While we’re in the Lone Star state let’s not forget oil, big hats, LBJ, Dallas (program and assassination) … and, surprise, surprise, wind energy. Texas produces 27% of all of the USA’s wind energy – nearly three times more than its nearest rival Iowa – and it’s increasing rapidly at the expense of coal and gas generated electricity. Why? It’s in the windy corridor of the Midwest and Great Plains; the landowners like the rent; corporates are buying it (e.g. Facebook and Google and now increasingly non-tech companies such as Walmart and Kimberley-Clark); investors can see the future; and strong bipartisan political support. Oh, I nearly forgot to mention, Scotty … jobs and economic growth too.

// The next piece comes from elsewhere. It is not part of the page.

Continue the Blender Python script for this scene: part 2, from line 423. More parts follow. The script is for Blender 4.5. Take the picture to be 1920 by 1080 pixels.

Do you think you could tell the Zebra Finch below from his father or brother? … twenty metres away through undergrowth amongst thirty other Zebra Finches!  No, me neither. But French researchers have used artificial intelligence (AI) to train computers to consistently recognise individual birds with about 90% accuracy. This provides ‘the means of overcoming one of the greatest limitations in the study of wild birds – reliably recognising individuals’. AI has been used to recognise larger mammals before but not smaller creatures in the wild. The use of cameras and AI can save expensive fieldwork and spares animals from capture and marking. It also allows for much longer studies of animal behaviour – long enough to cover this pretty fellow’s entire 3-5 year life.